H.R. 1168 -- Veterans Retraining Act
This bill would provide for assistance to help veterans who are currently unemployed with their expenses while retraining for the current job market.
H.R. 1171 – Homeless Veterans Reintegration Program Re-authorization
This bill would reauthorize programs in support of homeless veterans, to assist them with job training, counseling, and placement services through the Department of Veterans Affairs through 2014
H.R. 1172 -- Requiring List on VA Website of Organizations Providing Scholarships for Veterans
H.R. 1293 -- Disabled Veterans Home Improvement and Structural Alteration Grant Increase Act of 2009
This would increase the amount paid by the VA to disabled veterans for necessary home structural improvements from $4,100 to $6,800 for those who are more than 50% disabled, and from $1,200 to $2,000 who are less than 50%, disabled.
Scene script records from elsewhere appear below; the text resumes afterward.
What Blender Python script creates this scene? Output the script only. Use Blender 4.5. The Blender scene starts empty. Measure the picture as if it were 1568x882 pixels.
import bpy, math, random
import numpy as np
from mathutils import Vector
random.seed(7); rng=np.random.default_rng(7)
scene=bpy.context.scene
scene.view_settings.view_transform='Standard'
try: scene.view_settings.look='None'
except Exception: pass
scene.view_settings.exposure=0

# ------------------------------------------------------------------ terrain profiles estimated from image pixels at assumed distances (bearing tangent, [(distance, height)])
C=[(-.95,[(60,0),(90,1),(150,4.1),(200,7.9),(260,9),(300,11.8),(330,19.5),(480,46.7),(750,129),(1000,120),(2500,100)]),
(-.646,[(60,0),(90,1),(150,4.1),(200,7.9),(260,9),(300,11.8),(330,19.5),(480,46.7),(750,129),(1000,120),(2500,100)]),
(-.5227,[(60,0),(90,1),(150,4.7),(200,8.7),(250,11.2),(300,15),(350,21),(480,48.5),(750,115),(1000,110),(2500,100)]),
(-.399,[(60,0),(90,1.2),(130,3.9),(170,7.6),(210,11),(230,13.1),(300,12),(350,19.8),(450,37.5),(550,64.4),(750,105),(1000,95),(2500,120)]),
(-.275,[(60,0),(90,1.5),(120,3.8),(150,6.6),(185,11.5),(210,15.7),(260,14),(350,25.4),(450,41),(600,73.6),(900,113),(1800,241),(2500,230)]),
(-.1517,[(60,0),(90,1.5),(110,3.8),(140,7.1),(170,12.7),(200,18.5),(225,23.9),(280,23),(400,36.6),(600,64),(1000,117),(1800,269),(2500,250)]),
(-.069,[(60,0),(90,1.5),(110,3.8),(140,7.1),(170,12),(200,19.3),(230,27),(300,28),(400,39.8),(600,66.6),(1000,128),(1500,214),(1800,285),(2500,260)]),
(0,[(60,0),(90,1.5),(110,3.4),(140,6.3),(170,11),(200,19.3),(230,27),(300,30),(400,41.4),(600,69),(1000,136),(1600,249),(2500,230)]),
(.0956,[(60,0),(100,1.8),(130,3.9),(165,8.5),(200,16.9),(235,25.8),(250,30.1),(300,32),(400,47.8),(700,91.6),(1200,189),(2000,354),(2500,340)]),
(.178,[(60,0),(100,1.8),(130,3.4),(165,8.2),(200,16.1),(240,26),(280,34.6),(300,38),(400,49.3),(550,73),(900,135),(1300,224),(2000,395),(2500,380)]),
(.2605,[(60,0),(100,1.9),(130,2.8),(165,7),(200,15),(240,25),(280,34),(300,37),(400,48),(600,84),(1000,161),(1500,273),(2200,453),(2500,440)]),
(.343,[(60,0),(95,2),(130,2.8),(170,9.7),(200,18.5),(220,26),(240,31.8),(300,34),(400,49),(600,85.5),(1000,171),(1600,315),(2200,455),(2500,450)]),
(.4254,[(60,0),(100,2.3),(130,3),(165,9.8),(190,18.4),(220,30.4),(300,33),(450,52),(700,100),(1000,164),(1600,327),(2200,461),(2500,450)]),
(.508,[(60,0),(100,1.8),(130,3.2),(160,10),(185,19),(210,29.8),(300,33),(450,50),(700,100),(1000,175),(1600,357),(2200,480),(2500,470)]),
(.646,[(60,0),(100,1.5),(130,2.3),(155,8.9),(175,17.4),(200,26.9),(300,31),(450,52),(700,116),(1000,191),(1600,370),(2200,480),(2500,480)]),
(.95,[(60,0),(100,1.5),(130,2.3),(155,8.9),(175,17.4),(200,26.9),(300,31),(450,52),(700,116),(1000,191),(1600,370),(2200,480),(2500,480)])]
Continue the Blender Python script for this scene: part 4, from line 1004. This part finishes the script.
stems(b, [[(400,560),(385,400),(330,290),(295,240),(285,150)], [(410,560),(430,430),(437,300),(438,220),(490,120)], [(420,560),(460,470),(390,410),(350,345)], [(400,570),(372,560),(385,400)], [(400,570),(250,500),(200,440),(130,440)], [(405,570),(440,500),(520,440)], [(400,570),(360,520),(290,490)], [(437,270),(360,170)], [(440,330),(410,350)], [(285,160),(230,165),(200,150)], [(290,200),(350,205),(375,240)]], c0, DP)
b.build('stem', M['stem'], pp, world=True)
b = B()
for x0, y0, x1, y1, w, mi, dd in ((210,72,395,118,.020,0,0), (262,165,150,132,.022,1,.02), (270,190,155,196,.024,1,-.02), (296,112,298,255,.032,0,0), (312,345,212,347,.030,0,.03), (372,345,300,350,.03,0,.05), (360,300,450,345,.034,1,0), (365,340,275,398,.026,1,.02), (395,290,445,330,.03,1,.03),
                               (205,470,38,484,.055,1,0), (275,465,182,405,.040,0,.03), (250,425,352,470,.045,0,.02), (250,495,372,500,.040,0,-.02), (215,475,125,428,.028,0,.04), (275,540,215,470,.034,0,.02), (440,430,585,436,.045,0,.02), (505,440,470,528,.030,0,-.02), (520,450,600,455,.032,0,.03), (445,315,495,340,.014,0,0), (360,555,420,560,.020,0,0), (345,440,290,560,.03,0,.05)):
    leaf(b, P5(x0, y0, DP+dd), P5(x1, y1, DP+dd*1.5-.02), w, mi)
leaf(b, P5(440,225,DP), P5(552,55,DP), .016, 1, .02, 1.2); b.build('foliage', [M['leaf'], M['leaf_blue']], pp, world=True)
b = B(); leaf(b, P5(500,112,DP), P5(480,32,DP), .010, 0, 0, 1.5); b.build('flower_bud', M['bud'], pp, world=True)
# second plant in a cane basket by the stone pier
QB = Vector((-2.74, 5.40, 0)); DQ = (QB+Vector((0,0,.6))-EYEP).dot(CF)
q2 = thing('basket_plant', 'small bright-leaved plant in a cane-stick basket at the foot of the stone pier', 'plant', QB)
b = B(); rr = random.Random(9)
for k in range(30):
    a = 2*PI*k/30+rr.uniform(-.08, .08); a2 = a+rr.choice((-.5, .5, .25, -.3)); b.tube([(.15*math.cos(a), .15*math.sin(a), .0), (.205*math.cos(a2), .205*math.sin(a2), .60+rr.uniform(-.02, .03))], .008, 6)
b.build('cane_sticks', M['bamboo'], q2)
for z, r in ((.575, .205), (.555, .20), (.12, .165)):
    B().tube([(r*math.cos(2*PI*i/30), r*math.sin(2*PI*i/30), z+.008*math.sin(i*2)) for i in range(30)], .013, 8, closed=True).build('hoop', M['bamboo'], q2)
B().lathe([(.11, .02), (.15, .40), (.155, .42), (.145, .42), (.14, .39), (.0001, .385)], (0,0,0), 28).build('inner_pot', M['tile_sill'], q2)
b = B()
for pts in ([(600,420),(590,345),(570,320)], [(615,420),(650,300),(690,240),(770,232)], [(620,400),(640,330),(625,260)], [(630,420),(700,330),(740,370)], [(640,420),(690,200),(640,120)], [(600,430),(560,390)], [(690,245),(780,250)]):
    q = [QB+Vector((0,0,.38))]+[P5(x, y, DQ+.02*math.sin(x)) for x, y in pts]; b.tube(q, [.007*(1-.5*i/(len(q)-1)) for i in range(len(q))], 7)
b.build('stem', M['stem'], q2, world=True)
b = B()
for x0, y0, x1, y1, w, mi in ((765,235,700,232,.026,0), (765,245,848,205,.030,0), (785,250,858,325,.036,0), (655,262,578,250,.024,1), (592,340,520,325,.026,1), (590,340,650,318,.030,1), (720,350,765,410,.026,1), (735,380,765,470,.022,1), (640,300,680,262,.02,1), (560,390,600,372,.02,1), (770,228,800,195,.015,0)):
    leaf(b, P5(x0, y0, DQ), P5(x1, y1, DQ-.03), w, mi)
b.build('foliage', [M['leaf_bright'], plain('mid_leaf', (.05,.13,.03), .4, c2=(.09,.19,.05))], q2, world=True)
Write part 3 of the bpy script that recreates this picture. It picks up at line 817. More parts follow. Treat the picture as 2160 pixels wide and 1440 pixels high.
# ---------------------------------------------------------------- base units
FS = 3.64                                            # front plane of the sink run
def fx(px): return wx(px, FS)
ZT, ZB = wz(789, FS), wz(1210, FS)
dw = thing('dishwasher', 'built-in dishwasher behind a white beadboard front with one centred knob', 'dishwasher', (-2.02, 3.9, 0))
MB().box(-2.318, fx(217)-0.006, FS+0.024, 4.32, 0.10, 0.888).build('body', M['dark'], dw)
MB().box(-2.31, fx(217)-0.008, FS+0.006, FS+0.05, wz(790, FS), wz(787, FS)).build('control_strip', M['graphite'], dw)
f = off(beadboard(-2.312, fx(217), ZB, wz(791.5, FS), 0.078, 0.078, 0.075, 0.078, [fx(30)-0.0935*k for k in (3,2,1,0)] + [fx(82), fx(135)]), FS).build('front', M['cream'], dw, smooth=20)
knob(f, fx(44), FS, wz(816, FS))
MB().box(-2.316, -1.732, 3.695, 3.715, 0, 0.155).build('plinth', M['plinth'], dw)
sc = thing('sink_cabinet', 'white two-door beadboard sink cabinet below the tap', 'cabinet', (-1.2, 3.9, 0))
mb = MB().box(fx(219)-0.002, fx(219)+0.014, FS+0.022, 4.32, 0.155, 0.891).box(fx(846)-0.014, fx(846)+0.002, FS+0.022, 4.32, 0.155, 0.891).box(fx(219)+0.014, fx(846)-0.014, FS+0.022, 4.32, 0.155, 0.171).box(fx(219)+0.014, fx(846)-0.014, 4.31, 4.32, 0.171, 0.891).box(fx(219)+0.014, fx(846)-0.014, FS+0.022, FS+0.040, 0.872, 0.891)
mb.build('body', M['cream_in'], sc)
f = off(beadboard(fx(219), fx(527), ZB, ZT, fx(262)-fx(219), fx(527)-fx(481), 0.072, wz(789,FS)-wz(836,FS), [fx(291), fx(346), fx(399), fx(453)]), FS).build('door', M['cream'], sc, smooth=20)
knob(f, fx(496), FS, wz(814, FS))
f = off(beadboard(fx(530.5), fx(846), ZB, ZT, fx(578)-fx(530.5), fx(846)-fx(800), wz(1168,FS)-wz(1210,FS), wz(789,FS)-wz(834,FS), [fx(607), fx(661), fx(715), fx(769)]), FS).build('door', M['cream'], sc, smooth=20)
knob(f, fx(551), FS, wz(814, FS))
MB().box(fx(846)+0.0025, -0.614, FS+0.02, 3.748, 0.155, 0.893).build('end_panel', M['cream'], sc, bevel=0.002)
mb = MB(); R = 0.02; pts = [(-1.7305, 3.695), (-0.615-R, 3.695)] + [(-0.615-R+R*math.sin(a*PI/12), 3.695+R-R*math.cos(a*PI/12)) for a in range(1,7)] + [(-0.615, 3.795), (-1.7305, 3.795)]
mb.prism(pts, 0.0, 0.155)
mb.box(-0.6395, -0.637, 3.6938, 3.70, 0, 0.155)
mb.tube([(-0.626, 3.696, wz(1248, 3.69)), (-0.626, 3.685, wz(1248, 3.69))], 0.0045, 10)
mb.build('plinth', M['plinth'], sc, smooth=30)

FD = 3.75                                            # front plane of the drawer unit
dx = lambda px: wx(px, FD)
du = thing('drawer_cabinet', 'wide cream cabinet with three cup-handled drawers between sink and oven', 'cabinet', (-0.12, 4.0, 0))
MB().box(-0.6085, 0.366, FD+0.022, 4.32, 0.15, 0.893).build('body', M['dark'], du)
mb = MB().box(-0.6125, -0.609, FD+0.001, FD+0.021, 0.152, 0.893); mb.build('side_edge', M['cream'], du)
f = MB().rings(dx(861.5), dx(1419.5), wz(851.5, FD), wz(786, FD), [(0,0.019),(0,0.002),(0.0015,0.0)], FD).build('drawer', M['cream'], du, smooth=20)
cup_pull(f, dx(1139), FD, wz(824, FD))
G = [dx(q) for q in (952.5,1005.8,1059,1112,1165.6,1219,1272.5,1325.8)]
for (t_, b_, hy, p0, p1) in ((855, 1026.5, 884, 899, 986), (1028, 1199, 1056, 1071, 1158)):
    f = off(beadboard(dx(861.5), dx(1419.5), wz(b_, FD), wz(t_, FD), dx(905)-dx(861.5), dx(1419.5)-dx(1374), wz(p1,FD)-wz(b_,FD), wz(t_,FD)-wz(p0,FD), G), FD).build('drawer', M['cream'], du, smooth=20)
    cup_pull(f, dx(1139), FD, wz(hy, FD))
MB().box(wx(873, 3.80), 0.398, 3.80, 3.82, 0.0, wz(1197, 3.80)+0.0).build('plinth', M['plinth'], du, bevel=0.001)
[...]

H.R. 1803 -- Veterans Business Center Act
This bill would set up a Veterans Business Center program within the Small Business Administration, which would specialize in such programs as grants for service-disabled veterans, help them develop business plans and secure business opportunities. In other words, folks, it would create jobs and offer opportunities those who have fought in defense of our country.
H.R. 2352 – Job Creation Through Entrepreneurship Act
The Veterans Job Corps Act of 2012 would have spent $1 billion over five years to put veterans to work tending to federal lands, and in the nation’s police and fire departments. Sen. Patty Murray (D-WA) based her plan of FDR’s Civilian Conservation Corps (CCC), but Republicans opposed the bill because they said there is no proof that it would work.
S.1982 -- Before the Senate vote, organizations devoted to the needs of veterans and their families offered widespread support to the Comprehensive Veterans Health and Benefits and Military Retirement Pay Restoration Act of 2014. Unfortunately, S.1982 was killed by Senate Republicans, with a vote of 56-41 -- only Republicans Senators voting nay and with only two Republicans voting for the bill.
H.R. 5059 -- Sen. Tom Coburn (R-Okla.) blocked the Senate from passing a veterans’ suicide prevention bill. Coburn objected because he said the goals of the bill are already funded through programs within the Department of Veterans Affairs.
With 720,000 unemployed veterans of foreign wars in the United States—220,000 of whom have served since the events of September 11, 2001—it is clear that our veterans need help to get on with their lives. Republicans have refused that help at every opportunity. If we can not afford to help veterans rebuild their lives after they return from war then we can't afford to go to war.